_Task details_
Copy exactly, and only, the lines starting at the line with "Generate a Blender" and ending at the line with "rad = math.radians". Leave every picture out of the copy.

_Given information_
--------------------
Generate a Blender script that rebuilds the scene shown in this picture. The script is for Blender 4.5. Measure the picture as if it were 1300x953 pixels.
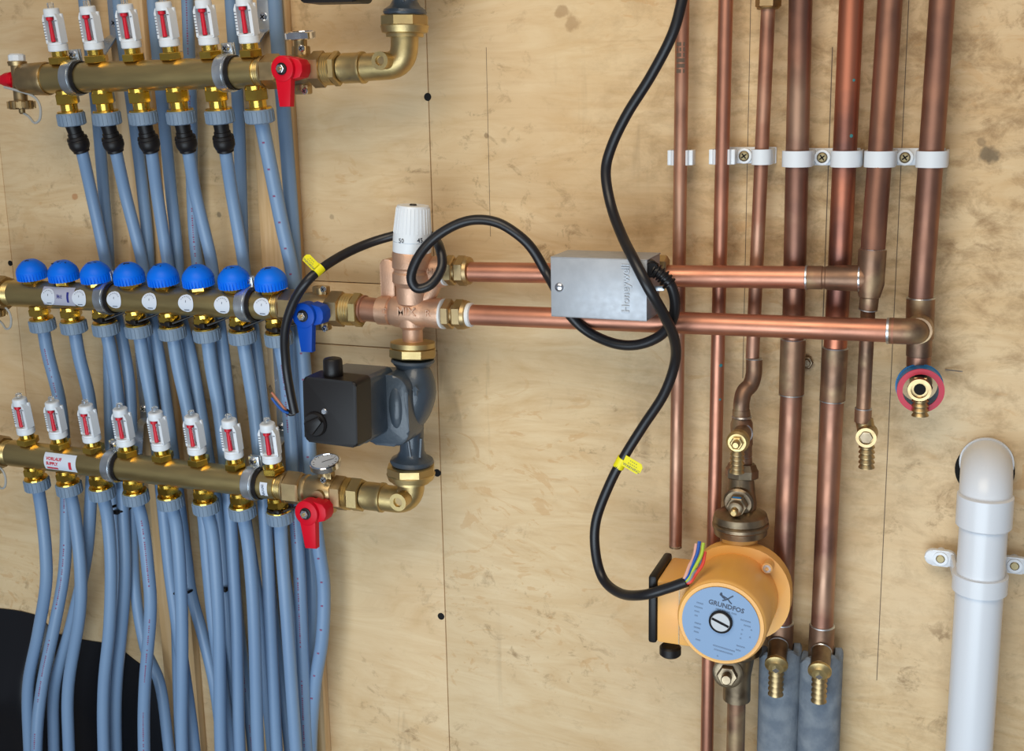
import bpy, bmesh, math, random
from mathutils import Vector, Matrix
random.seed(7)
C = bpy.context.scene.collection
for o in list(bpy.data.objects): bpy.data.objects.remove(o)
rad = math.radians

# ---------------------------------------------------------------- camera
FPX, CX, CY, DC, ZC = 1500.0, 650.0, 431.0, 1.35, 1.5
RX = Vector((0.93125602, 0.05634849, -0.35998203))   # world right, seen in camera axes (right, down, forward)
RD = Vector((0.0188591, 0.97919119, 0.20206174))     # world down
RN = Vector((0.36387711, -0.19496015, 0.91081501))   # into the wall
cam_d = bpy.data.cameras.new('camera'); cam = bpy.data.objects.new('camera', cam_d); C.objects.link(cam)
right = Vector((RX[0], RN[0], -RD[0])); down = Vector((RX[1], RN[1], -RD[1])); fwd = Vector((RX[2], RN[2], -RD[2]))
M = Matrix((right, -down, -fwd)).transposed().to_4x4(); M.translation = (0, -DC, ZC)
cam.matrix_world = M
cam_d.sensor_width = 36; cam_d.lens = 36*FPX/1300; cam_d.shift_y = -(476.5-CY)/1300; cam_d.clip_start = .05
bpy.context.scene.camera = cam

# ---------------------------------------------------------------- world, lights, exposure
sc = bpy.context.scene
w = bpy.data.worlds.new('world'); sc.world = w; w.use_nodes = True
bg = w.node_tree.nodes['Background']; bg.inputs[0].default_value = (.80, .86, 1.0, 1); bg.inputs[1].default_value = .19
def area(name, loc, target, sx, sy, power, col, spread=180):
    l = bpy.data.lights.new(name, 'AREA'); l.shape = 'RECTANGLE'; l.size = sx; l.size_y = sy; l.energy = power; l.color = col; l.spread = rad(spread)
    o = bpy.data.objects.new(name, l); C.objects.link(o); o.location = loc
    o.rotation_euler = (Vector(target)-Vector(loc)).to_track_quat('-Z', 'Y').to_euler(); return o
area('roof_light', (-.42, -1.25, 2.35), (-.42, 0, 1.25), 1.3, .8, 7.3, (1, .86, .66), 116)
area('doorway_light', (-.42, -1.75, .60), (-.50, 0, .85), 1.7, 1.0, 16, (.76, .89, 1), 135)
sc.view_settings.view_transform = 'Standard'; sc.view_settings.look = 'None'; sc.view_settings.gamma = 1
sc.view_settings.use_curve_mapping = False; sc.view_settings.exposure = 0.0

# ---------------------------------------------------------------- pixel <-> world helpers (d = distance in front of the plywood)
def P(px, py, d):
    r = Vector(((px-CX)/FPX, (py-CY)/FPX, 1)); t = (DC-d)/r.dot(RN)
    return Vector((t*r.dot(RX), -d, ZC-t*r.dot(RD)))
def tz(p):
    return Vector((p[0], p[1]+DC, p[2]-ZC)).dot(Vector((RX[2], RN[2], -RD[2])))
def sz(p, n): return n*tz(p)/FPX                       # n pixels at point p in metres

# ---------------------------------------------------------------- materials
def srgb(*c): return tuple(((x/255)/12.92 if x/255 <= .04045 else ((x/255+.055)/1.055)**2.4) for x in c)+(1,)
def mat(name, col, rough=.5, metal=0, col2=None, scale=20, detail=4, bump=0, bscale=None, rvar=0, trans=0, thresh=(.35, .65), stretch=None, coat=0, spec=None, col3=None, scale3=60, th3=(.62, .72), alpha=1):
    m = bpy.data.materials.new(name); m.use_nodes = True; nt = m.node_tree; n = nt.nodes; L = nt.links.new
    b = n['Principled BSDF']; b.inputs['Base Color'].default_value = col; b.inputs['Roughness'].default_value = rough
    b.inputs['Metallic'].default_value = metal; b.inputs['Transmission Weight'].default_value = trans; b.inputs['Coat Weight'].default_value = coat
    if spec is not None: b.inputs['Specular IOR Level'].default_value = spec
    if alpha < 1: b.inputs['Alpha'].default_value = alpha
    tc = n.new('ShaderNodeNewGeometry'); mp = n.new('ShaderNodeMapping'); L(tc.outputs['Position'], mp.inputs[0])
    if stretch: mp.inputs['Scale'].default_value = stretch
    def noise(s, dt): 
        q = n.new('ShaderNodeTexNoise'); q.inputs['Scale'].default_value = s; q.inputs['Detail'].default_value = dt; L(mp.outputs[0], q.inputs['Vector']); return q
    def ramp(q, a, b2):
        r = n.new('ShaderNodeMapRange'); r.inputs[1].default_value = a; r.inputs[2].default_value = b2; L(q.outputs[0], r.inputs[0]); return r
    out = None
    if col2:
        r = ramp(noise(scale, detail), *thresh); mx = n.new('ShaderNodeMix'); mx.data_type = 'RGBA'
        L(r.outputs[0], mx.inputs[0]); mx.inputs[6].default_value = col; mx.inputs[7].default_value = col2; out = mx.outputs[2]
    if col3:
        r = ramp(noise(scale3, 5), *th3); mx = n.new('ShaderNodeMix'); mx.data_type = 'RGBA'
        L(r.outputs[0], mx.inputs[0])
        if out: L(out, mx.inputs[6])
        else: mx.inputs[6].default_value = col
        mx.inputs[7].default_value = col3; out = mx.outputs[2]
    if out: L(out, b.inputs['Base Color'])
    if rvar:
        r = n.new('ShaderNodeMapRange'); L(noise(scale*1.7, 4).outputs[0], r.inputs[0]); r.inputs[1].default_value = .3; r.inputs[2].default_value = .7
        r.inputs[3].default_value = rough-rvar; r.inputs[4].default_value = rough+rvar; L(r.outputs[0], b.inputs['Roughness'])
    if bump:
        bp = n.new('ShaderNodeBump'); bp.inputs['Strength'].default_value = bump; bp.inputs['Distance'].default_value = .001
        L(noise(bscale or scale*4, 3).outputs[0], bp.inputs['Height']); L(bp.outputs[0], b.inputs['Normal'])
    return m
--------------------
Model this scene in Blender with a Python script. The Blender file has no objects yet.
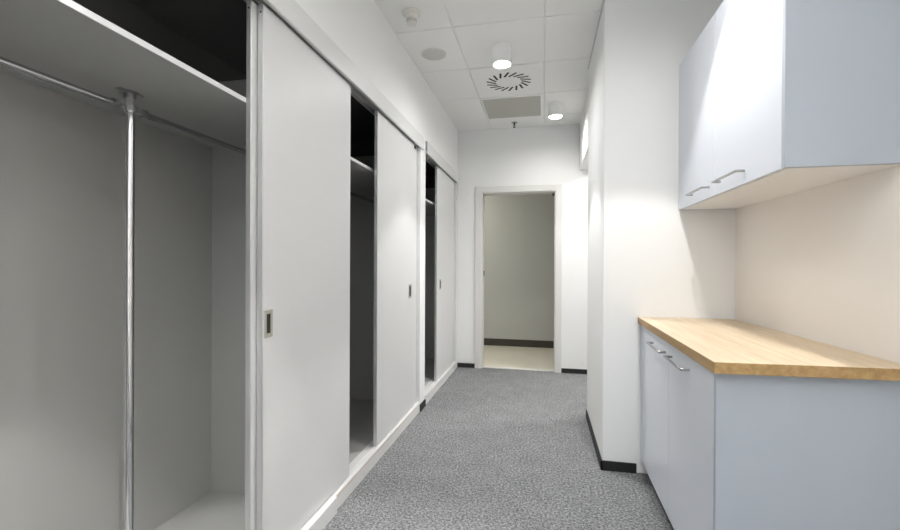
--------------------
_Result of the exercise_
Generate a Blender script that rebuilds the scene shown in this picture. The script is for Blender 4.5. Measure the picture as if it were 1300x953 pixels.
import bpy, bmesh, math, random
from mathutils import Vector, Matrix
random.seed(7)
C = bpy.context.scene.collection
for o in list(bpy.data.objects): bpy.data.objects.remove(o)
rad = math.radians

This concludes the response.